The Child in Their Midst

The Child in Their Midst September 24, 2018

 

Jesus and his disciples left from there and began a journey through Galilee,
but he did not wish anyone to know about it. 
He was teaching his disciples and telling them,
“The Son of Man is to be handed over to men
and they will kill him,
and three days after his death the Son of Man will rise.” 
But they did not understand the saying,
and they were afraid to question him.They came to Capernaum and, once inside the house,
he began to ask them,
“What were you arguing about on the way?” 
But they remained silent.
They had been discussing among themselves on the way
who was the greatest. 
Then he sat down, called the Twelve, and said to them,
“If anyone wishes to be first,
he shall be the last of all and the servant of all.” 
Taking a child, he placed it in their midst,
and putting his arms around it, he said to them,
“Whoever receives one child such as this in my name, receives me;
and whoever receives me,
receives not me but the One who sent me.”

 

Taking a child, he placed it in their midst, and putting His arms around it, He said to them, “Whoever receives one child such as this in my name, receives me; and whoever receives me, receives not me but the One who sent me.”

This was no small thing that He did, and He knew that.

Jesus grew up in an occupied land, a child of a despised race. As an infant He was carried as a refugee to the nearest border, to save His life, because He was a child of a despised race. There was no one lower in all that vast empire than a little child of Galilean descent– no one who counted for less. Herod the Tetrarch wanted such children dead, because he viewed such children not only worthless but dangerous, pests, vermin, rats who might cause a dangerous insurrection and kill somebody Herod thought was worthwhile– perhaps even Herod himself. Hundreds of such children were murdered for the good of the state, because they were worthless. Christ escaped because His mother and foster father fled to Egypt and hid there for three years.

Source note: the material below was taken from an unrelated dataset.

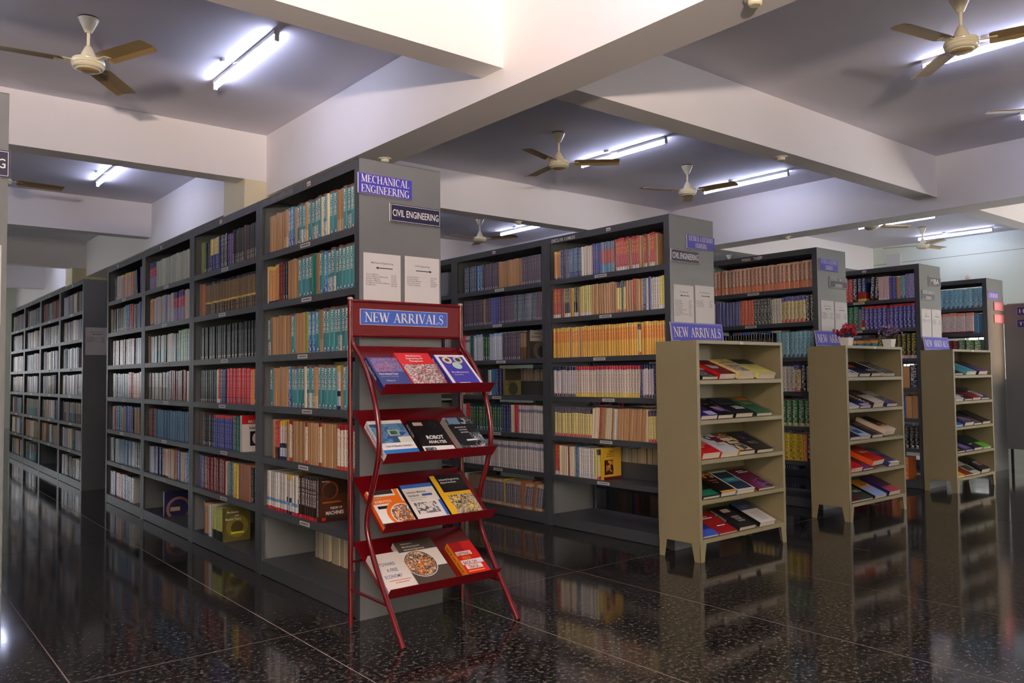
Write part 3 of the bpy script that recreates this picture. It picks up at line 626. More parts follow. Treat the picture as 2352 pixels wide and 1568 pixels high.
A1 = [('6brn 2brl 2teb brn tea 2tes 1brl tea 2tes tea crm tes crm 2tea 2brl tea tes 2tea', .05, 1), ('crm 4orn 2mar 2blk 4brn 4tea grn brn tea teb 2tes 2tea 4tea', .01, 1),
      ('tes 8brn tea 3brn olv 2teb tea brl 4tea tes 3tea tes', .02, 1), ('tea 5brn teb 4tea crm 2tes brl 5tea ywt brn 2tea', .06, .945),
      ('brn 3rdb 4ywt brn 2mmw 6brn mmw 5brn mmw 7brn 4mmw 2brn 2mmw', .09, 1), ('11wbl ywt wbl ywt 3wbl ywt 8dkb', .02, .60)]
for k, (s, a, b_) in enumerate(A1): fill(0, yA[0], ZT[k], s, a, b_, indiv='%s of %s' % (SH[k], N1))
A2 = [('olv 4blk 4yol nav 4bks 3prp 7dkg brd 8dkg', .08, 1), ('4bro 38dgy', .05, 1), ('38bkc', .06, 1), ('14bkc crm rdw 4nav 14rdt 2ora blk', .05, .96), ('3brd 6blk 11blr 3gnt', .03, .72), ('2blu 12mar crm gry 2gnt 2yel 5bro 3blk', .05, .97), ('mar 2orn 2wht 6lim', .14, .46)]
for k, (s, a, b_) in enumerate(A2): fill(0, yA[1], ZT[k], s, a, b_)
A3 = [('4mgl 18pgn', .04, 1), ('2orn 6pkl blu 3pkl 5mgl 2crm 2pkl', .04, 1), ('bro 12tgr 3crm 4tgr 7pgr', .03, 1), ('12brg blt 10mar 3crm', .02, .98), ('5mar 20blt', .04, .98), ('3lil 6nav 3orn 4brn mar blu 3brn 2teb', .06, .98)]
for k, (s, a, b_) in enumerate(A3): fill(0, yA[2], ZT[k], s, a, b_)
A4 = [('2blk 2wht 6pea ora 2gry blk/-8 gap 2blu', .12, 1), ('brn 3blk crm 5blk crm 3teb 3rdt 4gry 3blu', .02, 1), ('14mar 5blt', .1, 1), ('gnt olv 5prp 4gry 3rdt 4ora 2blu', .1, 1), ('wht rdt 3teb yel 5blu blk 3brn', .1, .9), ('2wht gnt 3wht 8blt wht 4blk', .03, .95), ('2wht blu 3ora 4nav 2wht', .04, .75)]
for k, (s, a, b_) in enumerate(A4): fill(0, yA[3], ZT[k], s, a, b_)
for k in range(4): fillr(0, 6.145+k*BW, pal=['gry', 'lil', 'brn', 'dkg', 'pkl', 'mar', 'tgr', 'nav', 'bks', 'crm', 'brg'], shelves=range(7) if k != 1 else range(6))
# second rack
B1 = [('3orn 5nav 8bgw 6cbk 4blu 6gpk mar 5rdy brn 3rdy 2brn rdy brn 2rdy brn', .02, .95), ('4rdw mar brn 3byw brn yel 2byw brn 6ylw 11brn 2yrd gnt yrd 3brn rdt 3brn 2bgw wht blu 4wht 3ylw', .0, 1),
      ('8yor brn 4yor brn 24yor yrd 10yor', .0, 1), ('10wnv 26wrd nav/6 4wnv nav bro 3wnv', .0, 1), ('17yrd 4crm/4 rdt/5 2brn/4 3crm/5 brn/5 2wht/4 11brn/4 crm 8yrd', .0, 1), ('2rdw 5crm mar 3crm 2dbl 8wht ylw yrd', .0, .42)]
fill(2.376, 0, ZT[0], B1[0][0], .02, .94, indiv='top shelf of second rack')
for k, (s, a, b_) in list(enumerate(B1))[1:]: fill(2.376, 0, ZT[k], s, a, b_)
B2 = [('7nvg 2teb 8dkv 9brn 10dkv', .06, 1), ('11dkv brn 4dkv 3blu 8dkv 12nvg 4dkv', .06, 1), ('rdt 3lgr 2gnt 4whb 3dgn 6whb 9dkv 2brg', .04, .80), ('lgr 3brn 8dkg wht 2blt 2nav', .03, .52), ('2wht 2rdt 14dgn 4nav 2crm 2rdt 12lgr', .02, .97), ('38lgr', .02, .99), ('3crm 6brg 12mxb yel 8mxb bro 4mxb/8 bro/8 3mxb/8', .04, .95)]
for k, (s, a, b_) in enumerate(B2): fill(2.376, BW, ZT[k], s, a, b_)
for k in (2, 3): fillr(2.376, k*BW)
# third rack
fill(4.589, .189, ZT[0], '4nos bro 22nos', .0, 1, indiv='top shelf of third rack')
C1 = [None, ('2wht 8blu 4ord 5bkw 4wht 6yib 2bkw', .05, 1), ('26bkc gap 9lbl', .0, 1), ('8crm 6brn 4ora 3wht yib bkw wht lim', .0, 1), ('6bro 14grs', .0, 1), ('8brn 6yel bkw 4yeb ora bkw lim', .0, 1)]
for k in range(1, 6): fill(4.589, .189, ZT[k], *C1[k])
D1 = [('4nvt 5rdo bkt 2blr2 gap 2bkt/4 2pnk 2blu brn lbl 2lvd', .04, 1), ('10gr2 gry blr2 5blv prp 6blv', .0, 1), ('10tor 8bly', .0, 1), ('8wht 6bly 2brn nvt', .0, 1), ('12nvt 4blu 2brn', .0, 1), ('14gnt prp 5blk', .0, 1), ('8mar 3ora', .3, .9)]
for k, (s, a, b_) in enumerate(D1): fill(6.448, .1425, ZT[k], s, a, b_)
E1 = [('20lbl', .02, 1), ('2olv 10whp 2blt', .05, 1), ('4blu 7mar 3grs', .05, .98), ('9crm 8blt', 0, 1), ('12brn 5nav', 0, 1), ('9wht 7gnt', 0, 1)]
for k, (s, a, b_) in enumerate(E1): fill(8.436, .25, ZT[k], s, a, b_)
for k in (1, 2):
    fillr(4.589, .189+k*BW); fillr(6.448, .1425+k*BW); fillr(8.436, .25+k*BW)
# the other faces of the racks
for x, y, n in ((0, 0, 4), (2.376, 0, 4), (4.589, .189, 3), (6.448, .1425, 3), (-1.985, .004, 4)):
    for k in range(n): fillr(x, y+k*BW, side=1, shelves=range(6))
fill(0, 0, ZT[6], '3gry 2crm gap 8crm 3gry', .1, .62, side=1)
for k in range(4): fillr(-1.985, .004+k*BW)
link('textbooks', STUFF.mesh('textbooks'), None, label='rows of textbooks filling the remaining shelves of the grey racks', cat='books', kind='stuff')

# ------------------------------------------------------------------ books shown by their covers
def cover_book(w_, h_, t_, col, items, M, label, group=None, spine=None, spine_txt=None, stc=W_, name='book'):
    """x across the cover from the spine, y up the cover, z out of it; origin at foot of the spine on the back cover"""
    cm = flat(col, .32); sm = flat(spine or col, .32); q = MB(); e = .0016
    q.box((0, 0, 0), (w_, h_, e), cm); q.box((0, 0, t_-e), (w_, h_, t_), cm); q.box((-.001, 0, 0), (e, h_, t_), sm)
    o = link(name, q.mesh('book_cover'), None, label, 'book', group); o.matrix_world = M
    q = MB(); q.box((e, .003, e), (w_-.003, h_-.003, t_-e)); q.obj('pages', M_PAGES, o)
    z = t_+.0003
    for it in items:
        k = it[0]
        if k == 'r':
            q = MB(); c = it[5]; m_ = flat(c, .32) if isinstance(c, tuple) else c
            q.box((it[1]*w_, it[2]*h_, t_-.0002), (it[3]*w_, it[4]*h_, z), m_); q.obj('cover_art', None, o)
        elif k == 'c':
            q = MB(); n = 36; m_ = flat(it[4], .32) if isinstance(it[4], tuple) else it[4]
            pts = [(min(w_*.999, max(0, it[1]*w_+it[3]*w_*math.cos(2*math.pi*a/n))), min(h_*.999, max(0, it[2]*h_+it[3]*w_*math.sin(2*math.pi*a/n))), z) for a in range(n)]
            q.face(pts, m_); q.obj('cover_art', None, o)
        elif k == 't':
            _, s, a, b_, size, c = it[:6]; sx = it[6] if len(it) > 6 else 1; bold = it[7] if len(it) > 7 else .01
            me = text_mesh(s, size*h_, flat(c, .5), bold=bold, sx=sx, align='LEFT')
            link('title', me, o, loc=(a*w_, b_*h_, z+.0003))
        z += .0003
    if spine_txt:
        me = text_mesh(spine_txt, t_*.62, flat(stc, .5), bold=.012)
        wd = max(v.co.x for v in me.vertices); k = min(1, h_*.86/wd)
        tx = link('title', me, o); tx.matrix_local = Matrix.Translation((-.0014, h_*.95, t_*.26)) @ Matrix(((0, 0, -1, 0), (-1, 0, 0, 0), (0, 1, 0, 0), (0, 0, 0, 1))) @ Matrix.Diagonal((k, 1, 1, 1))
    return o
def slope_m(x, y, z, th, turn=0):
    """lies on a slope rising towards +Y"""
    return Matrix.Translation((x, y, z)) @ Matrix.Rotation(R(th), 4, 'X') @ Matrix.Rotation(R(turn), 4, 'Z')
def stand_m(x, y, z, lean=0):
    """stands upright with its front cover facing -Y"""
    return Matrix.Translation((x, y, z)) @ Matrix.Rotation(R(90), 4, 'X')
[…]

Then He was brought back to Nazareth and lived in the shadow of the empire that had killed so many of His countrymen– a child of a despised race in an occupied land, the lowest and the least.

He grew to be a man and went about the country, preaching things that people did not want to hear. He preached that the Son of Man was to be handed over to men, and they would kill Him, which was to be expected. They nearly had already at least once. But He also preached that the Son of Man would rise from the dead, and no one understood what He meant.

When they argued about who among them was greatest, he revealed to them a mystery: “If anyone wishes to be first, he must be last of all and servant of all.”

He took a little child of a despised race, the lowest and the least, the least important person there could ever be, and set him in their midst. He embraced that child, the child in poverty, the child in ever-present danger of genocide at the king’s whim, the child who had nothing to offer– the child who was everything that Christ chose to become, when Christ became man. And He embraced that child in front of everyone. And He said, “Whoever receives one child such as this in my name, receives me; and whoever receives me, receives not me but the One who sent me.”

So often this Gospel passage is written off as cute.

It’s anything but cute. It’s inconvenient and deadly serious.

If you wish to receive Christ, and in doing so receive the Father, you have to receive the child. You have to take the person who can offer you the least– the despised person, the disposable person– and put that person at the center. You have to embrace them in front of everyone: not coldly put a dime in the poor box but actually embrace them, and in front of your friends too. In embracing the child, you embrace the one who is hidden in the child.

Christ is hidden in the person who has nothing.

Christ is hidden in the person who cannot pay you back.

Christ is hidden in the person that society wants to get rid of– for the good of the economy, for the beauty of the neighborhood, for safety from insurrection, for any well-meant reason.

Christ is in people.

Christ is in the person who can do the least for you, the person it will not benefit you to know. Christ is in the person your friends will look down on you for embracing.

If you do not embrace the child, you cannot receive Christ or the One who sent Him.